Scenes play jump rope between imagination and reality, often breaking out of careless fantasy to a hardened reality where the two have bled together. As Conor engages in a particularly powerful hallucination involving helping the Monster smash an achingly symbolic Church house, he looks as if he’s finally found something to help just as we cut to his house-proud Grandmother’s living room, war-torn at his own hands. It is the best scene in the entirety of its 108 minute run time, made so particularly by his Grandmother’s silent entrance into the room, a tracking shot following her gradually deepening concerned face. The pair regard each other as both come to terms with the scene before them, all in near silence, carried by the astute performances of both Weaver and MacDougall. It’s dark, unequivocally, and ripe with perspicacious emotion; have no doubt, these performances are truly stunning.

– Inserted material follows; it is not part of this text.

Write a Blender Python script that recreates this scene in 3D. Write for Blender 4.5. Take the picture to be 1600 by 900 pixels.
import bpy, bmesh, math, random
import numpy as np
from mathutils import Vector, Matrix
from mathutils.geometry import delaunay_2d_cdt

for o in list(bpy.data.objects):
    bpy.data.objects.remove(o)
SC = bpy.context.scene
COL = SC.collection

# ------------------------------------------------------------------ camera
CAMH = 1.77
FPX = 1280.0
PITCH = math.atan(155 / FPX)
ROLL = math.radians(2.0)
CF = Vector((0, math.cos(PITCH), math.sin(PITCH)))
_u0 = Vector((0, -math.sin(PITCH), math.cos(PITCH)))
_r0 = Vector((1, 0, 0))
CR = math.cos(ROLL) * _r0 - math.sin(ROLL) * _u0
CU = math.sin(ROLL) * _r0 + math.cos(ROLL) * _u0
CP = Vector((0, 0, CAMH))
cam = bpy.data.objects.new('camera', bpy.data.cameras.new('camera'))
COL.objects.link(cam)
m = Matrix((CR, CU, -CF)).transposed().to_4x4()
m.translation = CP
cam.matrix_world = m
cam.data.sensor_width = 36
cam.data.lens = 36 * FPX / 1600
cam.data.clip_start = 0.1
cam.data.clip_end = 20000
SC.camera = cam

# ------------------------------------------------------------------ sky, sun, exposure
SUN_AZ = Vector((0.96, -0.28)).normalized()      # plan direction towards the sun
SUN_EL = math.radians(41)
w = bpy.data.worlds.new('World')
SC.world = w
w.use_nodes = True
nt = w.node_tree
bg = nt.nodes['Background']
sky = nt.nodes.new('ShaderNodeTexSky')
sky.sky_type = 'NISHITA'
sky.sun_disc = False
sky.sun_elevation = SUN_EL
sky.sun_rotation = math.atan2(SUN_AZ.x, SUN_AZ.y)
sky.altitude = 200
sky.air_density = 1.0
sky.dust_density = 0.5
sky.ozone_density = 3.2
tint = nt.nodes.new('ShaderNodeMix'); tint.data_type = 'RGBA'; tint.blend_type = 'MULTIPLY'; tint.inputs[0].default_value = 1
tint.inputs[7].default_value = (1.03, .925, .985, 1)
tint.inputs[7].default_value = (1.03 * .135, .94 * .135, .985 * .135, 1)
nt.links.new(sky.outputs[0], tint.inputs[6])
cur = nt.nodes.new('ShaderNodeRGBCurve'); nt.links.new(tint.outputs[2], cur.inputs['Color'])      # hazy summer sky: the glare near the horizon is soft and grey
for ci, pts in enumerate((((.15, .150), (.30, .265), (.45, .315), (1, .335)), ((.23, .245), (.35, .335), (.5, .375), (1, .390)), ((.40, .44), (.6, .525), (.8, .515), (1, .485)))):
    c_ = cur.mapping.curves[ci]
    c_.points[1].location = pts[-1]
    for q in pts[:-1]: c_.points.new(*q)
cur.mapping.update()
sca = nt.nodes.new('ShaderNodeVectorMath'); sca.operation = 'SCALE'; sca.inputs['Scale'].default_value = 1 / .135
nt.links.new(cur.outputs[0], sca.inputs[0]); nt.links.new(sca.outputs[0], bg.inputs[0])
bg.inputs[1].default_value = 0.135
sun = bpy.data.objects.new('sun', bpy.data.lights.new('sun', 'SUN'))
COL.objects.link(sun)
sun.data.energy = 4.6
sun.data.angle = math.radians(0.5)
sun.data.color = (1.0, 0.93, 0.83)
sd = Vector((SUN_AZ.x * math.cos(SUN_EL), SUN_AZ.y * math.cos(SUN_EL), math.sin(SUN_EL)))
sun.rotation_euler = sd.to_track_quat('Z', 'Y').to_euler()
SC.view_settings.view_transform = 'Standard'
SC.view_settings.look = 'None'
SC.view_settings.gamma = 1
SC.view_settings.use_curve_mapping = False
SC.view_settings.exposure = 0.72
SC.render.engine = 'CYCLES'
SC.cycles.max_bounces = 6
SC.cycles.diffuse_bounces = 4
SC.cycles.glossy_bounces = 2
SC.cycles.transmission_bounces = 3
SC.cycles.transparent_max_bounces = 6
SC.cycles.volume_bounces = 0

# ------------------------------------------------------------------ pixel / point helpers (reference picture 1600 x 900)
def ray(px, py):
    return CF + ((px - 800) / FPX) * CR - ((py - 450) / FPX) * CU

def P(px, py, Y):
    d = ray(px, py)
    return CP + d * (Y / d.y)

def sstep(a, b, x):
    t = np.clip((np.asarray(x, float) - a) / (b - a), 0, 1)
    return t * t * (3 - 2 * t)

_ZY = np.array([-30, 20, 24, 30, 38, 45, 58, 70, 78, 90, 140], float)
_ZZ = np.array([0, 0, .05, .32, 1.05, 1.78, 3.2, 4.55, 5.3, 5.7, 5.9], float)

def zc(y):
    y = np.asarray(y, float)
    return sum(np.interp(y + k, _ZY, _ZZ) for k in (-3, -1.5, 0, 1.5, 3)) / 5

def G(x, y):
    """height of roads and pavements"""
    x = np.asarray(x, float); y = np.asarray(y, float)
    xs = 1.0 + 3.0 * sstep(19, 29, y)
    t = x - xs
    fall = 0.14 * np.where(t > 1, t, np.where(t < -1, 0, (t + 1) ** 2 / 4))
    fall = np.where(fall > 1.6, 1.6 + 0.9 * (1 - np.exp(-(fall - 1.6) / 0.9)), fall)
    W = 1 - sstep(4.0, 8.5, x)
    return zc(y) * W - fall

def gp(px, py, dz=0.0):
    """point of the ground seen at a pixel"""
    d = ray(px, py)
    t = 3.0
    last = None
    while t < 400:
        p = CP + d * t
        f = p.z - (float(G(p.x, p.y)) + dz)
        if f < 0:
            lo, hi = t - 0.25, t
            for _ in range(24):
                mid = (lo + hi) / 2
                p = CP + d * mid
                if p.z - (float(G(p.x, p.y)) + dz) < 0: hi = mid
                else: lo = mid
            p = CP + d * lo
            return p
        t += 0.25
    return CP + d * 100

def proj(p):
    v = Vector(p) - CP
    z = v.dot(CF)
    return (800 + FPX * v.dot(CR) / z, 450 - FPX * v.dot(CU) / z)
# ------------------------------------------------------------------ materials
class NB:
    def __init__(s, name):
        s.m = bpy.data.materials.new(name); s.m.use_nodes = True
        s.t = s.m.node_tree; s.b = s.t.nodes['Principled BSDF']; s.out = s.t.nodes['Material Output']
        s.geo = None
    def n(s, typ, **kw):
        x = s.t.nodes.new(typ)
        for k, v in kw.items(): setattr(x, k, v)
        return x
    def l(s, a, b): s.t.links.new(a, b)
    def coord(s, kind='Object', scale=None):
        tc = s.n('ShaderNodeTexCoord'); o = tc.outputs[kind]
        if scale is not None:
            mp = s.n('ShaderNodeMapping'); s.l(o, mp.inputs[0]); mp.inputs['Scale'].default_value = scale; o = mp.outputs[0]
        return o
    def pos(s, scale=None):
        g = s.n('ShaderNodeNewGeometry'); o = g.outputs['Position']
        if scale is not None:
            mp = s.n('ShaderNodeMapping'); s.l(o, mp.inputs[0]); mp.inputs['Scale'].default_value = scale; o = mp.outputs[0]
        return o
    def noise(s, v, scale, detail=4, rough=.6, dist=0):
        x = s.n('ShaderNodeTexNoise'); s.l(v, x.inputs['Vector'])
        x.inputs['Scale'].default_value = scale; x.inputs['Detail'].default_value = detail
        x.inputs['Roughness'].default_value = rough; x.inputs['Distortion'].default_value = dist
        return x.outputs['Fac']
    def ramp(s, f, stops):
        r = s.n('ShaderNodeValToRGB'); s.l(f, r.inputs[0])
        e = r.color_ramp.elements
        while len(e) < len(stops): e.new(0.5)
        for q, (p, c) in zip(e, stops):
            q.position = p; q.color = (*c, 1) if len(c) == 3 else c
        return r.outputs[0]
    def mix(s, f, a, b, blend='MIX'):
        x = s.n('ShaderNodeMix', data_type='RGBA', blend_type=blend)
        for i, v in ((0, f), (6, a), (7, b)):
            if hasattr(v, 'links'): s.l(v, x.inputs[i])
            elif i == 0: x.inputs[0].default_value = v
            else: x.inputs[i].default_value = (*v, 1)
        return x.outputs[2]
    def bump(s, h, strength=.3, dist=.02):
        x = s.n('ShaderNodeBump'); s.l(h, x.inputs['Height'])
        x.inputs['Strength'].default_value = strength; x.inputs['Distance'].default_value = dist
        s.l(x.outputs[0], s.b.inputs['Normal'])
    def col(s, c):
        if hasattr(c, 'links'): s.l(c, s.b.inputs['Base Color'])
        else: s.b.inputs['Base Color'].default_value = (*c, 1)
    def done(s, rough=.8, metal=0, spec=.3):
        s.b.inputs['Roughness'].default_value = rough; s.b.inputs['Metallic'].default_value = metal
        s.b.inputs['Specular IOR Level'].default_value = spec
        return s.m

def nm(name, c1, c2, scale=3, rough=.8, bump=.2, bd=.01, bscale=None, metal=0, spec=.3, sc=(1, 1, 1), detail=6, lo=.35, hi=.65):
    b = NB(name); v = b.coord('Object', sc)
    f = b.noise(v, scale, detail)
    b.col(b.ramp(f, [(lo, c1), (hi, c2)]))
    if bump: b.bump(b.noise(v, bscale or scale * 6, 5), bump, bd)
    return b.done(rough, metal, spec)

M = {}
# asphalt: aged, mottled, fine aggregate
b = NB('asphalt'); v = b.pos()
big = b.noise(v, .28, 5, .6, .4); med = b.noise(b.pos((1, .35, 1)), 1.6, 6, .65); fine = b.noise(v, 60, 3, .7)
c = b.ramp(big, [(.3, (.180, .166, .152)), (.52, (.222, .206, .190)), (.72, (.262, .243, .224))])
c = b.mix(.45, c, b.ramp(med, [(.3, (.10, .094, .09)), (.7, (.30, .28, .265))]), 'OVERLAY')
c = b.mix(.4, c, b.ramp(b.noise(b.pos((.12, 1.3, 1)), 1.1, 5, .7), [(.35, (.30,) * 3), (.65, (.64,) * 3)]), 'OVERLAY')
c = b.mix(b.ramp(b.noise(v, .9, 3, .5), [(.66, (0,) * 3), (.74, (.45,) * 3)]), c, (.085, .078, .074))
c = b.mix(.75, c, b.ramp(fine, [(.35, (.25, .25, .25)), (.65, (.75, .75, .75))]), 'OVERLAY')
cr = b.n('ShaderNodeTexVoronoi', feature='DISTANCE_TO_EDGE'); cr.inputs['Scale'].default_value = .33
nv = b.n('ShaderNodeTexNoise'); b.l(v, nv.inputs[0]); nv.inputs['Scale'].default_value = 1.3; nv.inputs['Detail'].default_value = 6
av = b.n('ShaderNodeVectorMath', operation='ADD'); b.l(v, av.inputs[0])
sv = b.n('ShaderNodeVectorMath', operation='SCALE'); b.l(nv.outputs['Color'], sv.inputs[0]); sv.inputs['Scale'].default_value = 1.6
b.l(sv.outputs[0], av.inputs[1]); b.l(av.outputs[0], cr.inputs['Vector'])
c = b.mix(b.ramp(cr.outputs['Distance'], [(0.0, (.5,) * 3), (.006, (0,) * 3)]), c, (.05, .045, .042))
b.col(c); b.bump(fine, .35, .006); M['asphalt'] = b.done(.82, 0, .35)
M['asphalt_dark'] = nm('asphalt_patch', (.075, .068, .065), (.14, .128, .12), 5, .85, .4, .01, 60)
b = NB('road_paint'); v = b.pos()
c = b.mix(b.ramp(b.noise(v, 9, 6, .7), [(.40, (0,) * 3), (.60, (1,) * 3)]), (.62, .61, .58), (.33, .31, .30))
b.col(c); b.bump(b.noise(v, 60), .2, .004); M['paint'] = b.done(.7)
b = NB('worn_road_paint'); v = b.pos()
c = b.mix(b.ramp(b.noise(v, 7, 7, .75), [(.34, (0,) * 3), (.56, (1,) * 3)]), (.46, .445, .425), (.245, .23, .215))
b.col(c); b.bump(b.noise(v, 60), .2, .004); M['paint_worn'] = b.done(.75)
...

But it’s such darkness that balloons the film into its heinous wonder. Excellently paced, and avoiding cheap or over zealous predictability, its emotional punch constantly lands off-centre and isn’t afraid of hanging it precariously in the balance to offer deeper understandings of the characters. Conor’s deteriorating mother silently refuses to tell him there’s a good chance she’ll die soon, his father refuses to permanently take him stateside after his mother gets too sick, and his grandmother buries him under an avalanche of cold shoulder as he is forced to roam her pristine house, alone. These are callous actions, but their motivations are far from insensitive. Instead they all reflect how each wants the very best for Conor but are helpless to give it to him, just as he is to them. And that’s exactly how the Monster can help.
A Monster Calls, directed by J. A. Bayona, is distributed by Focus Features. Certificate 12A.